Why in the world is it called HOME school? I am never home, are you? I think I need to start saying no more. We are doing some fun things and some just errand things, but I feel like I am never home. When we are home I have to keep house and try to fit some lessons in. Well, lately it has felt like we are not getting much accomplished. I know there is more to home education then accomplishment, but I feel like daddybird is getting annoyed by the lack of visible progress. And me too, I mean, when I can't point to any exact learning experience during the day but that the kids all sang the ABC's with me...I know I am not doing my job.
I want desperately to be in the unschool crowd. I wholely believe in that philosophy. But what do I do when the kids don't know what they want to learn? We went to the library yesterday, and I asked them to each pick one fiction and one non-fiction book to check out. Princess got right to it and of course found 6 books in each category and I had to finally stop her and give her a limit or she would have piled all the books she could muster into the stroller. But J-train said "no". Just flat out I am not going to. No fighting or arguing (yet), just no. What do I do with that? Ummmm yes! So I told him it wasn't an option and after a few minutes he launched into all the reasons he couldn't do it (I don't see any, I don't like any, I can't, I don't want to...it went on and on). SO I called daddybird! He talked with him for a minute and then J-train proceeded to very slowly look at the books and he threw one random non-fiction book in the stroller. Then we went to the fiction section with chapter books. I told him I would offer some suggestions but that was met with whines about how I don't know what he likes...etc.

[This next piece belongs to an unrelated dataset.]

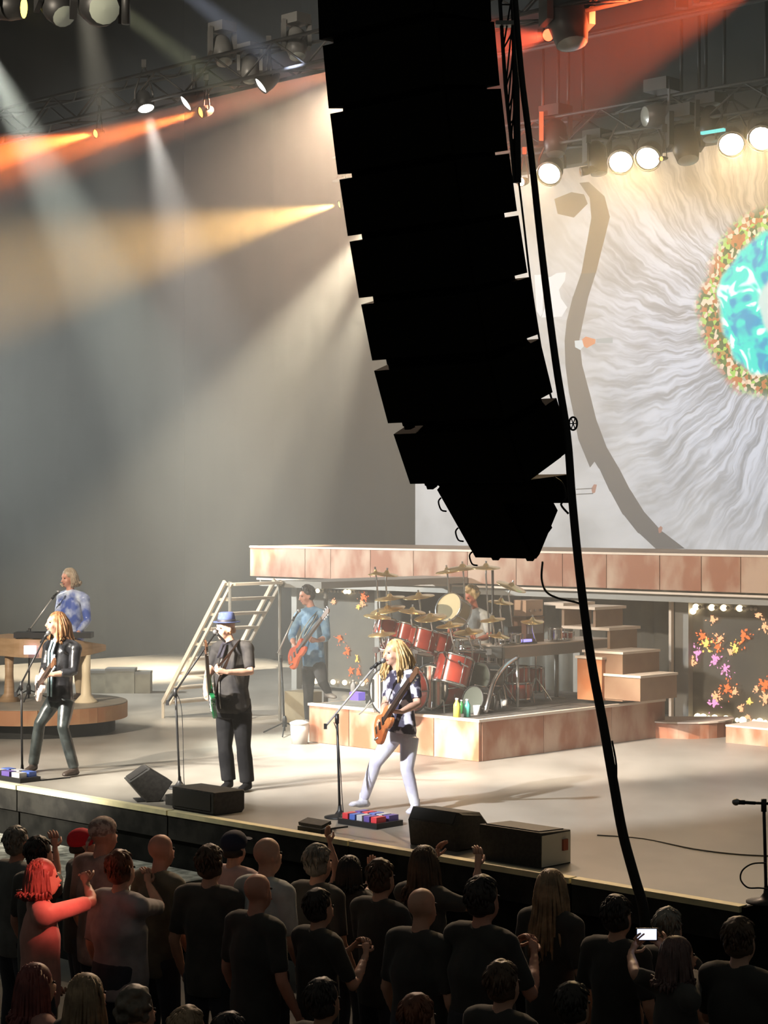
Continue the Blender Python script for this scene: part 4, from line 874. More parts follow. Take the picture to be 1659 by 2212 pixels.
cymbal(1150, 1343, 24.55, .15, 'flat bronze cymbal above the laptop', (0, -.2, 1), True)
for (x, y, Y, mm_, lb) in ((880, 1510, 22.9, M_black, 'black kick pedal between the bass drums'), (1045, 1528, 22.9, M_black, 'dark pedal box near the white cups'), (930, 1524, 22.8, M_steel, 'grey pedal box at the riser edge'), (812, 1516, 23.2, M_black, 'black cable box at the left of the bass drums')):
    q = RG_(x, y + 4); t = thing('floor_box', lb, 'box', q, 'small boxes on the riser deck'); MB().box(q + UP * .05, (.2, .16, .1), (LV, VV, UP)).build('body', mm_, t); MB().box(q + UP * .11, (.16, .12, .02), (LV, VV, UP)).build('lid', M_black, t)

# ------------------------------------------------------------------ guitars
def outline(kind):
    if kind == 'single': pts = [(-.20, 0), (-.18, .11), (-.09, .165), (0, .125), (.06, .105), (.13, .125), (.20, .105), (.17, .045), (.16, 0), (.18, -.04), (.24, -.07), (.22, -.11), (.13, -.125), (.06, -.105), (0, -.125), (-.09, -.165), (-.18, -.11)]
    else: pts = [(-.22, 0), (-.21, .09), (-.13, .16), (-.03, .135), (.05, .115), (.14, .135), (.27, .13), (.25, .085), (.17, .05), (.16, 0), (.17, -.04), (.22, -.085), (.22, -.125), (.13, -.125), (.05, -.11), (-.03, -.13), (-.13, -.165), (-.21, -.10)]
    v = smoothpath([Vector((x, y, 0)) for x, y in pts + [pts[0]]], 3)[:-1]
    return [(p.x, p.y) for p in v]
def guitar(label, c, neck, face, body_m, kind='double', guard=None, nl=.62, strap=None, k=1.0):
    c = Vector(c); X = Vector(neck).normalized(); N = Vector(face); N = (N - X * N.dot(X)).normalized(); Yv = N.cross(X)
    t = thing('electric_guitar' if nl < .8 else 'bass_guitar', label, 'guitar', c)
    ol = [(x * k, y * k) for x, y in outline(kind)]
    MB().prism(ol, c, X, Yv, N, -.022, .022, 0, .008).build('body', body_m, t)
    if guard: MB().prism([(x * .62 + .02, y * .62 - .02) for x, y in ol], c, X, Yv, N, .0225, .026).build('pickguard', guard, t)
    M_neck = mat('dark_neck', (.13, .06, .03), rough=.4); M_fb = mat('dark_fretboard', (.06, .035, .025), rough=.5)
    MB().box(c + X * (.12 + nl / 2) + N * .012, (nl, .05, .024), (X, Yv, N)).build('neck', M_neck, t)
    MB().box(c + X * (.10 + nl / 2) + N * .028, (nl + .04, .052, .008), (X, Yv, N)).build('fretboard', M_fb, t)
    h = c + X * (.12 + nl) + N * .010
    MB().prism([(0, -.025), (.03, -.04), (.17, -.045), (.19, .0), (.16, .04), (.03, .035), (0, .025)], h, X, Yv, N, -.008, .010).build('headstock', body_m if kind == 'x' else M_neck, t)
    for i in range(6 if nl < .8 else 4):
        s_ = 1 if i % 2 else -1; MB().lathe([(.006, 0), (.006, .02), (.011, .022), (.011, .034)], h + X * (.05 + .022 * i) + Yv * s_ * .035, Yv * s_, 8).build('tuning_peg', M_chrome, t)
    for x in (.0, .08): MB().box(c + X * (x - .02) + N * .027, (.03, .075, .012), (X, Yv, N)).build('pickup', M_black, t)
    MB().box(c - X * .10 + N * .028, (.03, .08, .012), (X, Yv, N)).build('bridge', M_chrome, t)
    for i in range(3): MB().lathe([(.012, 0), (.010, .014)], c - X * (.10 + .03 * i) - Yv * (.09 - .012 * i) * k + N * .022, N, 10).build('knob', M_chrome, t, True)
    mb = MB()
    for i in range(6 if nl < .8 else 4): y = (i - 2.5) * .008; mb.tube([c - X * .1 + Yv * y + N * .036, h + Yv * y + N * .022], .0009, 3)
    tag(mb.build('strings', M_chrome, t), kind='stuff')
    if strap:
        M_st, pts = strap; pts = [c - X * .2] + [Vector(p) for p in pts] + [c + X * .24 * k + Yv * .1]
        sp_ = smoothpath(pts, 4); MB().tube(sp_, [(.032, .004)] * len(sp_), 6, side=X).build('strap', M_st, t)
    return t
# ================================================================== people
def smat(name, c): return mat(name, c, tuple(min(1, x * 1.12) for x in c), rough=.5, scale=9)
M_skin1 = smat('skin_fair', (.62, .36, .26)); M_skin2 = smat('skin_ruddy', (.60, .29, .21)); M_eye = mat('eye_dark', (.03, .025, .02), rough=.2); M_lip = mat('lip', (.42, .13, .11), rough=.5)
def hand(mb_r, out, wr, d, n_, k, curl, side):
    """palm goes into the body union; five fingers of unequal length, rooted in the palm, curl towards n_"""
    d = Vector(d).normalized(); n_ = Vector(n_); n_ = (n_ - d * n_.dot(d)); n_ = n_.normalized() if n_.length > 1e-4 else perp(d); s_ = d.cross(n_) * side
    mb_r.tube([wr - d * .01, wr + d * .03 * k, wr + d * .075 * k, wr + d * .098 * k], [(.026 * k, .020 * k), (.036 * k, .018 * k), (.043 * k, .016 * k), (.036 * k, .012 * k)], 10, side=s_)
    for i, (o, ln) in enumerate(((-.031, .068), (-.011, .080), (.010, .076), (.030, .060))):
        p = wr + d * .085 * k + s_ * o * k; pts = [p]; a = curl * .25; L = ln * k
        for f in (.45, .32, .23):
            a += curl * .5; dd = d * math.cos(a) + n_ * math.sin(a) + s_ * o * 1.5; pts.append(pts[-1] + dd.normalized() * L * f)
        out.tube(pts, [.0095 * k, .009 * k, .008 * k, .006 * k], 6)
    th = wr + d * .035 * k - s_ * .03 * k; t1 = th + (d * .6 - s_ * .6 + n_ * .35).normalized() * .042 * k; t2 = t1 + (d * .85 + n_ * .5 * curl - s_ * .1).normalized() * .034 * k
    out.tube([wr + d * .03 * k - s_ * .01 * k, th, t1, t2], [.012 * k, .012 * k, .0105 * k, .007 * k], 6)
def head_frame(fd):
    f = Vector(fd).normalized(); r = f.cross(UP).normalized(); return r, f, r.cross(f)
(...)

Oh and so he says even though I made him pick out the books, he isn't going to read them!
So what to do? If I demand he do as I asked and make him read books he doesn't want to read, well, that makes him want to resist more. But I feel like if I don't make him do it, he wouldn't get any books. He used to love reading. He told me yesterday he hates it!
So what do you do when your kids don't want to do anything?
Deanna,
ReplyDeleteOk, you asked :P
Don't make him get books at the library.
Number one way to kill a child's interest for the library.
Just keep going back to the library, and tell your son that he doesn't have to get anything if he doesn't want to. Or he can get a video. Or a book on tape, or a magazine. Or nothing.
Who cares if he gets something? I mean, look what happened when you forced him to get something. And what if you managed to coerce him to read those things? Ok, he MIGHT like them... but at what cost? And what if he doesn't like them?
Another thing you can try is to go ahead and pick some books out - because you think they are interesting. NOT because you want him to read it. Take them home, put them in the pile. If they get read, great (don't comment on it), if not, take them back, same thing next week.
But the number one thing to do to make this all SOOOO much easier, is to drop any expectation of what your son should be doing at the library. When you have expectations, you take your son out of the control loop, and he's fighting against that. He's trying to take back his control by not doing anything.
Once you give up control, he won't believe you at first. But eventually, when you really, truly honestly (and not just pretending in order to manipulate) give him the control to enjoy his library visit (and his enjoyment of the library collection at home) in his own way, will he take control and explore the library on his own.
Your son, and my daughter, are a lot alike. When someone tries to take control away from her, she says "no", even if it's something she LOVES. This is not a bad thing. You do not want to break your son of this. If you do, what have you won? This is who he is. He is telling you - let me learn my way, which is not your way. I am ME. Not YOU.
Just my two cents. Good luck enjoying the library together :)
P.S. I subscribed to your blog feed. Thank you for sharing your life, and struggles, that so many homeschooling parents are going through.